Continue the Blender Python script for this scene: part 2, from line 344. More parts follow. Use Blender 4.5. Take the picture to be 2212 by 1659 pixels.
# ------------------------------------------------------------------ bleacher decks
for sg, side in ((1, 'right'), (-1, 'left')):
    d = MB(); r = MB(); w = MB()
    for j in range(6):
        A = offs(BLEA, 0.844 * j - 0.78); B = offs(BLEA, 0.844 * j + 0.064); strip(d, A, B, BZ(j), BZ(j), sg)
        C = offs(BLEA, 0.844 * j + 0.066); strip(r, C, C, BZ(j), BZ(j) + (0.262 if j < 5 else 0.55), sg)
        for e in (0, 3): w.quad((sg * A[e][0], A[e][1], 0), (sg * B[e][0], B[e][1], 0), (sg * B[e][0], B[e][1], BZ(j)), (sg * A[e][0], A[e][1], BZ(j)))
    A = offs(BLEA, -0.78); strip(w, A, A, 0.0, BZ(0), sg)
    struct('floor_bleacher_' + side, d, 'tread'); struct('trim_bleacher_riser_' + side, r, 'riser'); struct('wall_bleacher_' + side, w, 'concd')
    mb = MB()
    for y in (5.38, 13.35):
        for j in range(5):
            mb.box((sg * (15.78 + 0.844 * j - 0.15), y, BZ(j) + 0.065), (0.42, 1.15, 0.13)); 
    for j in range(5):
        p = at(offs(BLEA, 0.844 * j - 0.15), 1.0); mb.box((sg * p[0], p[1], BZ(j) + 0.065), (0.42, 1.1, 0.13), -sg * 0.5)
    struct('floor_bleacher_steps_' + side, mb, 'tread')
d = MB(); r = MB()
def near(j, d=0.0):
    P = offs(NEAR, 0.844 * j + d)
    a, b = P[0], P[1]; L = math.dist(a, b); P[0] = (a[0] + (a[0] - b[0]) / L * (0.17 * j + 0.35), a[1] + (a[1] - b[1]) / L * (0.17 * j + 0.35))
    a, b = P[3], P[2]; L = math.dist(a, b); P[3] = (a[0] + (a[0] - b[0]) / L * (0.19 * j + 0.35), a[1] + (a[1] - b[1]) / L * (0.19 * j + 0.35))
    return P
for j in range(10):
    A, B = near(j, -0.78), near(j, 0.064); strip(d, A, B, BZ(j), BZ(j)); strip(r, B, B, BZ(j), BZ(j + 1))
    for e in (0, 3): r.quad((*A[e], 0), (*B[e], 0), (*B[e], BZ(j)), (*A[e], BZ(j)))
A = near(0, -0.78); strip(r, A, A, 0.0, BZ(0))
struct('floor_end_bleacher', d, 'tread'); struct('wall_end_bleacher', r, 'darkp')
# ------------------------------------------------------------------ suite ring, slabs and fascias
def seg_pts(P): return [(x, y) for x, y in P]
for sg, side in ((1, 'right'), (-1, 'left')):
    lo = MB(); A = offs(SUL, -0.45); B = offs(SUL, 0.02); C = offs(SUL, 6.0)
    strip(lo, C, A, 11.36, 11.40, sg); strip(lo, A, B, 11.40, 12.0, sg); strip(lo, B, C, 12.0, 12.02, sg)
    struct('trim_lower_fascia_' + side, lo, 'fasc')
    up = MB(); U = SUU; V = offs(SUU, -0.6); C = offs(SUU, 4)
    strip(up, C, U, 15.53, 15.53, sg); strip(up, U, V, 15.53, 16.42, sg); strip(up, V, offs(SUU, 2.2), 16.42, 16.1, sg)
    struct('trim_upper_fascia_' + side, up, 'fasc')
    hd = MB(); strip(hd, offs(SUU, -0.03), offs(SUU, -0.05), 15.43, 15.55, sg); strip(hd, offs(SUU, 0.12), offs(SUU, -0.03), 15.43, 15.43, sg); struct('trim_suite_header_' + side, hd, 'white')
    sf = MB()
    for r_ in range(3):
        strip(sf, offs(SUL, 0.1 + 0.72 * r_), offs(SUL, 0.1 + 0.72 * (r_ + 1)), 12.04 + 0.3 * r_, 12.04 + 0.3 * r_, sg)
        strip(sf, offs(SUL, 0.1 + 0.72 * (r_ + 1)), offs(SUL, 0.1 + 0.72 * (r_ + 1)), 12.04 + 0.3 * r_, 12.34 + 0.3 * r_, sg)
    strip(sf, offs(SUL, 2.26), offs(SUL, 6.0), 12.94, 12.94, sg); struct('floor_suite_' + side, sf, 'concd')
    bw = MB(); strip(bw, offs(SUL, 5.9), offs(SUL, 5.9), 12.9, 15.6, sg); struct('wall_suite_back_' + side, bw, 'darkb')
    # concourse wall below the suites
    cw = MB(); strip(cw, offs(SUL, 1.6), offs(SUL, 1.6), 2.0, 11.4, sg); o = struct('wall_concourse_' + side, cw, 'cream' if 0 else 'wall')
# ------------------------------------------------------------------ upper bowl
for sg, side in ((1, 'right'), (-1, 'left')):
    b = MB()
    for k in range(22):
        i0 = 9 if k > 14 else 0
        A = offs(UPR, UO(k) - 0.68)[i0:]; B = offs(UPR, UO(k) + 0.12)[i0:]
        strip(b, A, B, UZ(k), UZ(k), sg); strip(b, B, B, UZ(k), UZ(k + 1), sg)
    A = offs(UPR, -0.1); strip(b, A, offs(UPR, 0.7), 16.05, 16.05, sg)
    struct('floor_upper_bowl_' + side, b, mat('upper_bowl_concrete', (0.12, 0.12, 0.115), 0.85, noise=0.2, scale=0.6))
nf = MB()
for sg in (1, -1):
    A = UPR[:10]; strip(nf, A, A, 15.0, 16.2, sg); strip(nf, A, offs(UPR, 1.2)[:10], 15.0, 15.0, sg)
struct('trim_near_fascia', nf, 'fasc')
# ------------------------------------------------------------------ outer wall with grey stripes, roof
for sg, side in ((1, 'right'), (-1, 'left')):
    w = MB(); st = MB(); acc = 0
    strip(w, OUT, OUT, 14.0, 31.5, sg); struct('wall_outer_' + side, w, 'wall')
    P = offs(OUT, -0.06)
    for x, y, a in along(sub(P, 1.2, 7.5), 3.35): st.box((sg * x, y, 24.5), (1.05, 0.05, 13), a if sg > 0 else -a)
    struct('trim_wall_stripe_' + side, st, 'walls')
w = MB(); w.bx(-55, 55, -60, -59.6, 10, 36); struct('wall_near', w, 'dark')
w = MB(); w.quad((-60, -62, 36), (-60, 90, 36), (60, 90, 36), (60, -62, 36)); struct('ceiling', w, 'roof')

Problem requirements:
Write out all the data again, exactly as it appears.

Answer in full:
Continue the Blender Python script for this scene: part 2, from line 344. More parts follow. Use Blender 4.5. Take the picture to be 2212 by 1659 pixels.
# ------------------------------------------------------------------ bleacher decks
for sg, side in ((1, 'right'), (-1, 'left')):
    d = MB(); r = MB(); w = MB()
    for j in range(6):
        A = offs(BLEA, 0.844 * j - 0.78); B = offs(BLEA, 0.844 * j + 0.064); strip(d, A, B, BZ(j), BZ(j), sg)
        C = offs(BLEA, 0.844 * j + 0.066); strip(r, C, C, BZ(j), BZ(j) + (0.262 if j < 5 else 0.55), sg)
        for e in (0, 3): w.quad((sg * A[e][0], A[e][1], 0), (sg * B[e][0], B[e][1], 0), (sg * B[e][0], B[e][1], BZ(j)), (sg * A[e][0], A[e][1], BZ(j)))
    A = offs(BLEA, -0.78); strip(w, A, A, 0.0, BZ(0), sg)
    struct('floor_bleacher_' + side, d, 'tread'); struct('trim_bleacher_riser_' + side, r, 'riser'); struct('wall_bleacher_' + side, w, 'concd')
    mb = MB()
    for y in (5.38, 13.35):
        for j in range(5):
            mb.box((sg * (15.78 + 0.844 * j - 0.15), y, BZ(j) + 0.065), (0.42, 1.15, 0.13)); 
    for j in range(5):
        p = at(offs(BLEA, 0.844 * j - 0.15), 1.0); mb.box((sg * p[0], p[1], BZ(j) + 0.065), (0.42, 1.1, 0.13), -sg * 0.5)
    struct('floor_bleacher_steps_' + side, mb, 'tread')
d = MB(); r = MB()
def near(j, d=0.0):
    P = offs(NEAR, 0.844 * j + d)
    a, b = P[0], P[1]; L = math.dist(a, b); P[0] = (a[0] + (a[0] - b[0]) / L * (0.17 * j + 0.35), a[1] + (a[1] - b[1]) / L * (0.17 * j + 0.35))
    a, b = P[3], P[2]; L = math.dist(a, b); P[3] = (a[0] + (a[0] - b[0]) / L * (0.19 * j + 0.35), a[1] + (a[1] - b[1]) / L * (0.19 * j + 0.35))
    return P
for j in range(10):
    A, B = near(j, -0.78), near(j, 0.064); strip(d, A, B, BZ(j), BZ(j)); strip(r, B, B, BZ(j), BZ(j + 1))
    for e in (0, 3): r.quad((*A[e], 0), (*B[e], 0), (*B[e], BZ(j)), (*A[e], BZ(j)))
A = near(0, -0.78); strip(r, A, A, 0.0, BZ(0))
struct('floor_end_bleacher', d, 'tread'); struct('wall_end_bleacher', r, 'darkp')
# ------------------------------------------------------------------ suite ring, slabs and fascias
def seg_pts(P): return [(x, y) for x, y in P]
for sg, side in ((1, 'right'), (-1, 'left')):
    lo = MB(); A = offs(SUL, -0.45); B = offs(SUL, 0.02); C = offs(SUL, 6.0)
    strip(lo, C, A, 11.36, 11.40, sg); strip(lo, A, B, 11.40, 12.0, sg); strip(lo, B, C, 12.0, 12.02, sg)
    struct('trim_lower_fascia_' + side, lo, 'fasc')
    up = MB(); U = SUU; V = offs(SUU, -0.6); C = offs(SUU, 4)
    strip(up, C, U, 15.53, 15.53, sg); strip(up, U, V, 15.53, 16.42, sg); strip(up, V, offs(SUU, 2.2), 16.42, 16.1, sg)
    struct('trim_upper_fascia_' + side, up, 'fasc')
    hd = MB(); strip(hd, offs(SUU, -0.03), offs(SUU, -0.05), 15.43, 15.55, sg); strip(hd, offs(SUU, 0.12), offs(SUU, -0.03), 15.43, 15.43, sg); struct('trim_suite_header_' + side, hd, 'white')
    sf = MB()
    for r_ in range(3):
        strip(sf, offs(SUL, 0.1 + 0.72 * r_), offs(SUL, 0.1 + 0.72 * (r_ + 1)), 12.04 + 0.3 * r_, 12.04 + 0.3 * r_, sg)
        strip(sf, offs(SUL, 0.1 + 0.72 * (r_ + 1)), offs(SUL, 0.1 + 0.72 * (r_ + 1)), 12.04 + 0.3 * r_, 12.34 + 0.3 * r_, sg)
    strip(sf, offs(SUL, 2.26), offs(SUL, 6.0), 12.94, 12.94, sg); struct('floor_suite_' + side, sf, 'concd')
    bw = MB(); strip(bw, offs(SUL, 5.9), offs(SUL, 5.9), 12.9, 15.6, sg); struct('wall_suite_back_' + side, bw, 'darkb')
    # concourse wall below the suites
    cw = MB(); strip(cw, offs(SUL, 1.6), offs(SUL, 1.6), 2.0, 11.4, sg); o = struct('wall_concourse_' + side, cw, 'cream' if 0 else 'wall')
# ------------------------------------------------------------------ upper bowl
for sg, side in ((1, 'right'), (-1, 'left')):
    b = MB()
    for k in range(22):
        i0 = 9 if k > 14 else 0
        A = offs(UPR, UO(k) - 0.68)[i0:]; B = offs(UPR, UO(k) + 0.12)[i0:]
        strip(b, A, B, UZ(k), UZ(k), sg); strip(b, B, B, UZ(k), UZ(k + 1), sg)
    A = offs(UPR, -0.1); strip(b, A, offs(UPR, 0.7), 16.05, 16.05, sg)
    struct('floor_upper_bowl_' + side, b, mat('upper_bowl_concrete', (0.12, 0.12, 0.115), 0.85, noise=0.2, scale=0.6))
nf = MB()
for sg in (1, -1):
    A = UPR[:10]; strip(nf, A, A, 15.0, 16.2, sg); strip(nf, A, offs(UPR, 1.2)[:10], 15.0, 15.0, sg)
struct('trim_near_fascia', nf, 'fasc')
# ------------------------------------------------------------------ outer wall with grey stripes, roof
for sg, side in ((1, 'right'), (-1, 'left')):
    w = MB(); st = MB(); acc = 0
    strip(w, OUT, OUT, 14.0, 31.5, sg); struct('wall_outer_' + side, w, 'wall')
    P = offs(OUT, -0.06)
    for x, y, a in along(sub(P, 1.2, 7.5), 3.35): st.box((sg * x, y, 24.5), (1.05, 0.05, 13), a if sg > 0 else -a)
    struct('trim_wall_stripe_' + side, st, 'walls')
w = MB(); w.bx(-55, 55, -60, -59.6, 10, 36); struct('wall_near', w, 'dark')
w = MB(); w.quad((-60, -62, 36), (-60, 90, 36), (60, 90, 36), (60, -62, 36)); struct('ceiling', w, 'roof')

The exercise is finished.